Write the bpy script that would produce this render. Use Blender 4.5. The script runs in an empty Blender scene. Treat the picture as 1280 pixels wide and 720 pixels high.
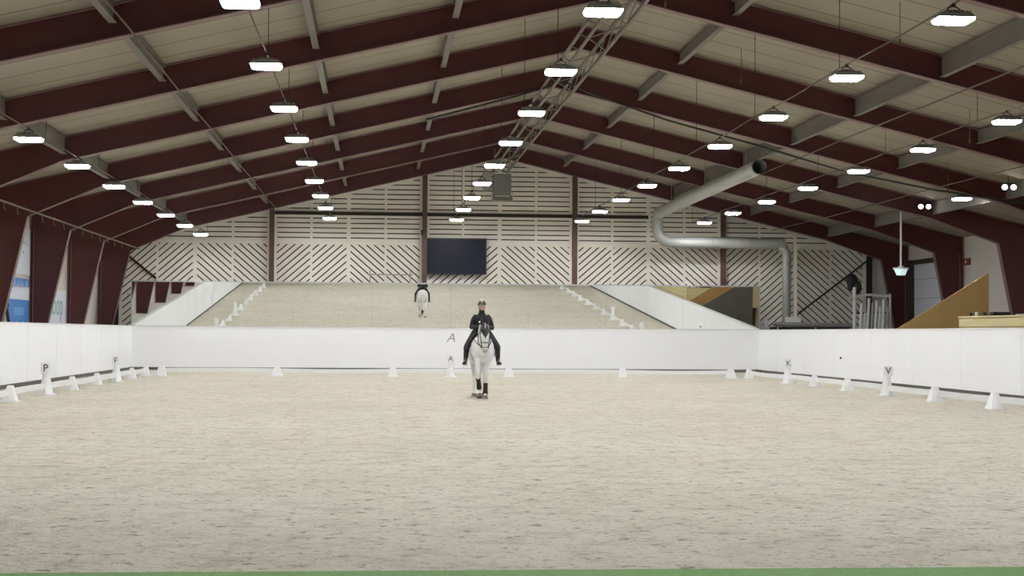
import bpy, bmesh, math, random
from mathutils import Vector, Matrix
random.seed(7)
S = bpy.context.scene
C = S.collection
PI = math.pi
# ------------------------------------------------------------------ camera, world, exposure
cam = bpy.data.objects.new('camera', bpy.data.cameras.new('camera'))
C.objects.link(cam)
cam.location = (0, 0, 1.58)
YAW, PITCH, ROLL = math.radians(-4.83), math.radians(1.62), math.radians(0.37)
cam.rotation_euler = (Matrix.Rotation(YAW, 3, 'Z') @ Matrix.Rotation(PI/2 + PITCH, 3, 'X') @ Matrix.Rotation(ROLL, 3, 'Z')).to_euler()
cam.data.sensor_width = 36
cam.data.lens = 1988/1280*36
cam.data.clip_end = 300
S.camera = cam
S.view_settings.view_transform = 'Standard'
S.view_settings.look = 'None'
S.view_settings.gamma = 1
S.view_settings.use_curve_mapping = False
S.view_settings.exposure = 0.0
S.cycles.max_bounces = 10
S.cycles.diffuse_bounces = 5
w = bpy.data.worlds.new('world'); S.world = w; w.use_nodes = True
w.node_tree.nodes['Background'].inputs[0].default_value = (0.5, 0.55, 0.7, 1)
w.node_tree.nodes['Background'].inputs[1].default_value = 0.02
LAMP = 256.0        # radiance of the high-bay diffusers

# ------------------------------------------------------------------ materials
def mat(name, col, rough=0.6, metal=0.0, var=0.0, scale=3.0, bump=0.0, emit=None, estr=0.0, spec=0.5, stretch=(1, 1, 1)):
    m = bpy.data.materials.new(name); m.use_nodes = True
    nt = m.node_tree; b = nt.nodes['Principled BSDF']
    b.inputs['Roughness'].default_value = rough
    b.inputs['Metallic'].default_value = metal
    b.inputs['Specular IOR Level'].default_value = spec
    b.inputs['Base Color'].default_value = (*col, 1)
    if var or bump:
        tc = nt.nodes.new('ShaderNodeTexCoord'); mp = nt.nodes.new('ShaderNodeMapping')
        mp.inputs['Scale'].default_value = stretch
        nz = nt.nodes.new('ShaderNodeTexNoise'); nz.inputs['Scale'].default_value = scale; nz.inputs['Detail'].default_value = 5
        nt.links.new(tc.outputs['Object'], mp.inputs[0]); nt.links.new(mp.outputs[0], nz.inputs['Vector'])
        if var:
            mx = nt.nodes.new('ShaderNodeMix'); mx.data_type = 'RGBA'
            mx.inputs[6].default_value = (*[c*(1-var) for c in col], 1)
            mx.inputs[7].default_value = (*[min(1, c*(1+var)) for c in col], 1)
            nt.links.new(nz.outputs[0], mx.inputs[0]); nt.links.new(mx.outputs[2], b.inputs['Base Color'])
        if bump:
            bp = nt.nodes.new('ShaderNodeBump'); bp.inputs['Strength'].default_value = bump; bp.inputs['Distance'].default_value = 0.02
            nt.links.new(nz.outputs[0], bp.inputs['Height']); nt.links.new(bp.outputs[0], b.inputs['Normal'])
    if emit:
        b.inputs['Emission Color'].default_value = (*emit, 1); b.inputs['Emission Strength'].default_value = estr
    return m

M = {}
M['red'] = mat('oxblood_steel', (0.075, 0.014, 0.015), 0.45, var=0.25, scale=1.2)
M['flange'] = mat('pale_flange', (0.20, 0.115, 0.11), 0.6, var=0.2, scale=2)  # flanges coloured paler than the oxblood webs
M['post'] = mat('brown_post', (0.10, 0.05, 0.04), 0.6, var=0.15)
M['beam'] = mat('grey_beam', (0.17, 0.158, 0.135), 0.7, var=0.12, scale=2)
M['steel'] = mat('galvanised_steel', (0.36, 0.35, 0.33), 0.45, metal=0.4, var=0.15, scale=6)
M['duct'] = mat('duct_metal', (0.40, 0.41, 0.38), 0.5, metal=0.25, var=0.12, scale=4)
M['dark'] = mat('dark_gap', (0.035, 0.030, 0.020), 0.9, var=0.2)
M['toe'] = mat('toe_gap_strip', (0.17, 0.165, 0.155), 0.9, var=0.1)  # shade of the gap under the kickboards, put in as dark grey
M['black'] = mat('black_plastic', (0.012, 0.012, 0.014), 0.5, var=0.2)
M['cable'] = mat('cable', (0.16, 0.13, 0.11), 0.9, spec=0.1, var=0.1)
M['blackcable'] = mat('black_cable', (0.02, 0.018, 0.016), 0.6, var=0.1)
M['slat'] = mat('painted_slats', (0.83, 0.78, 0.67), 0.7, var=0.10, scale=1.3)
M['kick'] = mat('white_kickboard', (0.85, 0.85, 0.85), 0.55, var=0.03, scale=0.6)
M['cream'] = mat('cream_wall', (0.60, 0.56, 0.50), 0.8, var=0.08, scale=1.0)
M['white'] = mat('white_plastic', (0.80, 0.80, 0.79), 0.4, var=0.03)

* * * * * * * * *

__What to work on__. Keep the pictures out of the copy and return the rest of the data above exactly.

__Right answer__.
Write the bpy script that would produce this render. Use Blender 4.5. The script runs in an empty Blender scene. Treat the picture as 1280 pixels wide and 720 pixels high.
import bpy, bmesh, math, random
from mathutils import Vector, Matrix
random.seed(7)
S = bpy.context.scene
C = S.collection
PI = math.pi
# ------------------------------------------------------------------ camera, world, exposure
cam = bpy.data.objects.new('camera', bpy.data.cameras.new('camera'))
C.objects.link(cam)
cam.location = (0, 0, 1.58)
YAW, PITCH, ROLL = math.radians(-4.83), math.radians(1.62), math.radians(0.37)
cam.rotation_euler = (Matrix.Rotation(YAW, 3, 'Z') @ Matrix.Rotation(PI/2 + PITCH, 3, 'X') @ Matrix.Rotation(ROLL, 3, 'Z')).to_euler()
cam.data.sensor_width = 36
cam.data.lens = 1988/1280*36
cam.data.clip_end = 300
S.camera = cam
S.view_settings.view_transform = 'Standard'
S.view_settings.look = 'None'
S.view_settings.gamma = 1
S.view_settings.use_curve_mapping = False
S.view_settings.exposure = 0.0
S.cycles.max_bounces = 10
S.cycles.diffuse_bounces = 5
w = bpy.data.worlds.new('world'); S.world = w; w.use_nodes = True
w.node_tree.nodes['Background'].inputs[0].default_value = (0.5, 0.55, 0.7, 1)
w.node_tree.nodes['Background'].inputs[1].default_value = 0.02
LAMP = 256.0        # radiance of the high-bay diffusers

# ------------------------------------------------------------------ materials
def mat(name, col, rough=0.6, metal=0.0, var=0.0, scale=3.0, bump=0.0, emit=None, estr=0.0, spec=0.5, stretch=(1, 1, 1)):
    m = bpy.data.materials.new(name); m.use_nodes = True
    nt = m.node_tree; b = nt.nodes['Principled BSDF']
    b.inputs['Roughness'].default_value = rough
    b.inputs['Metallic'].default_value = metal
    b.inputs['Specular IOR Level'].default_value = spec
    b.inputs['Base Color'].default_value = (*col, 1)
    if var or bump:
        tc = nt.nodes.new('ShaderNodeTexCoord'); mp = nt.nodes.new('ShaderNodeMapping')
        mp.inputs['Scale'].default_value = stretch
        nz = nt.nodes.new('ShaderNodeTexNoise'); nz.inputs['Scale'].default_value = scale; nz.inputs['Detail'].default_value = 5
        nt.links.new(tc.outputs['Object'], mp.inputs[0]); nt.links.new(mp.outputs[0], nz.inputs['Vector'])
        if var:
            mx = nt.nodes.new('ShaderNodeMix'); mx.data_type = 'RGBA'
            mx.inputs[6].default_value = (*[c*(1-var) for c in col], 1)
            mx.inputs[7].default_value = (*[min(1, c*(1+var)) for c in col], 1)
            nt.links.new(nz.outputs[0], mx.inputs[0]); nt.links.new(mx.outputs[2], b.inputs['Base Color'])
        if bump:
            bp = nt.nodes.new('ShaderNodeBump'); bp.inputs['Strength'].default_value = bump; bp.inputs['Distance'].default_value = 0.02
            nt.links.new(nz.outputs[0], bp.inputs['Height']); nt.links.new(bp.outputs[0], b.inputs['Normal'])
    if emit:
        b.inputs['Emission Color'].default_value = (*emit, 1); b.inputs['Emission Strength'].default_value = estr
    return m

M = {}
M['red'] = mat('oxblood_steel', (0.075, 0.014, 0.015), 0.45, var=0.25, scale=1.2)
M['flange'] = mat('pale_flange', (0.20, 0.115, 0.11), 0.6, var=0.2, scale=2)  # flanges coloured paler than the oxblood webs
M['post'] = mat('brown_post', (0.10, 0.05, 0.04), 0.6, var=0.15)
M['beam'] = mat('grey_beam', (0.17, 0.158, 0.135), 0.7, var=0.12, scale=2)
M['steel'] = mat('galvanised_steel', (0.36, 0.35, 0.33), 0.45, metal=0.4, var=0.15, scale=6)
M['duct'] = mat('duct_metal', (0.40, 0.41, 0.38), 0.5, metal=0.25, var=0.12, scale=4)
M['dark'] = mat('dark_gap', (0.035, 0.030, 0.020), 0.9, var=0.2)
M['toe'] = mat('toe_gap_strip', (0.17, 0.165, 0.155), 0.9, var=0.1)  # shade of the gap under the kickboards, put in as dark grey
M['black'] = mat('black_plastic', (0.012, 0.012, 0.014), 0.5, var=0.2)
M['cable'] = mat('cable', (0.16, 0.13, 0.11), 0.9, spec=0.1, var=0.1)
M['blackcable'] = mat('black_cable', (0.02, 0.018, 0.016), 0.6, var=0.1)
M['slat'] = mat('painted_slats', (0.83, 0.78, 0.67), 0.7, var=0.10, scale=1.3)
M['kick'] = mat('white_kickboard', (0.85, 0.85, 0.85), 0.55, var=0.03, scale=0.6)
M['cream'] = mat('cream_wall', (0.60, 0.56, 0.50), 0.8, var=0.08, scale=1.0)
M['white'] = mat('white_plastic', (0.80, 0.80, 0.79), 0.4, var=0.03)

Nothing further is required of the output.